Our final inquiry is to assess the reasonableness of the Regulation in tracking the statute’s intent through the “first connection” rule. Initially we observe that the rule is not without flaws and may even lead to some inconsistent or imperfect results as the Authority suggests. In this context, it may even be an oversimplified formula. There is no doubt, however, that it encapsulates the central premise of the statute as it relates to the specific question of drawing a payment line beyond which the subsidy program *261cannot reach without interdicting the Legislature’s intent. The “first connection” language, therefore, appears to provide a reasonable means of rendering Act 339.

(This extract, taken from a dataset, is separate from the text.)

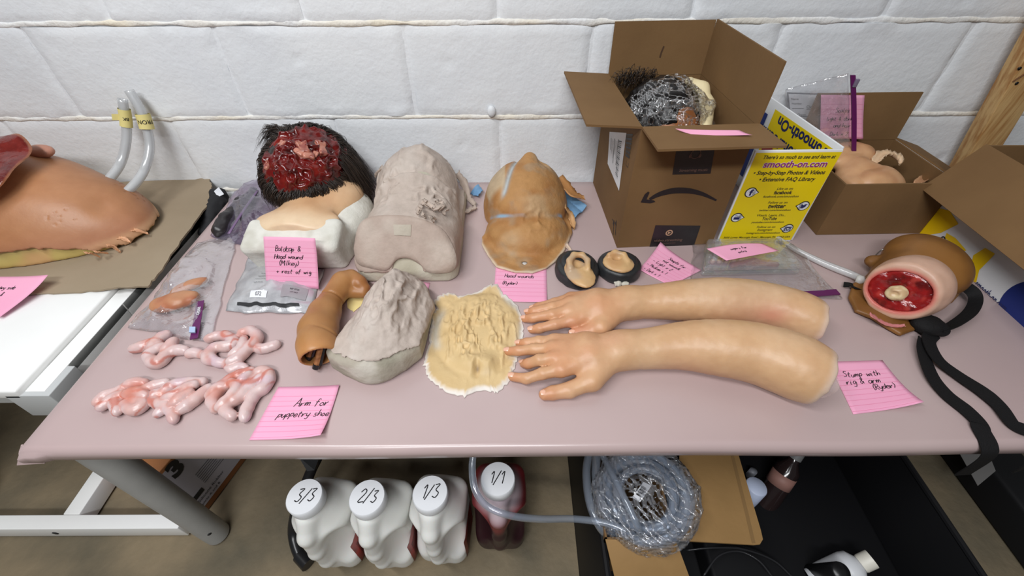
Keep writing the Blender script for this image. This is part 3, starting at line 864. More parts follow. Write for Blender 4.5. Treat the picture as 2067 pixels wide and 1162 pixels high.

Whatever other problems inhere in the rule, it cannot be said as a judicial determination that on this narrow point the rule is unreasonable. Those other alleged shortcomings of the rule are matters of legislative concern.
We affirm the decision of the Commonwealth Court.
LARSEN, J., files a dissenting opinion.. § 701. Payments toward cost of sewage treatment plants; amount
Commencing on the first day of July, one thousand nine hundred fifty-four, and annually thereafter, until the end of the fiscal year ending the thirtieth day of June, one thousand nine hundred sixty-five, the Commonwealth shall pay toward the cost of operating, maintaining, repairing, replacing and other expenses relating to sewage treatment plants, and amount not to exceed two per centum (2%) and commencing on the first day of July, one thousand nine hundred sixty-five and annually thereafter, the Commonwealth shall pay an amount equal to two per centum (2%) of the costs for the acquisition and construction of such sewage treatment plants by municipalities, municipality authorities and school districts to control stream pollution, expended by such municipalities, municipality authorities and school districts from the effective date of the act, approved the twenty-second day of June, one thousand nine hundred thirty-seven (Pamphlet Laws 1987), up to and including the thirty-first day of December of the year preceding the year in which such payment is made, and as ascertained by the Secretary of Health and approved by the Governor, as hereinafter provided. (Citations omitted.)
. There is no dispute between the parties that the Regulations were validly promulgated and govern this case.
. In a one sentence dissent, Judge Francis A. Barry argues that the Regulation “impermissibly rewrites the statute which requires that the total costs of petitioner's three intercepting sewers be included" in the subsidy calculation.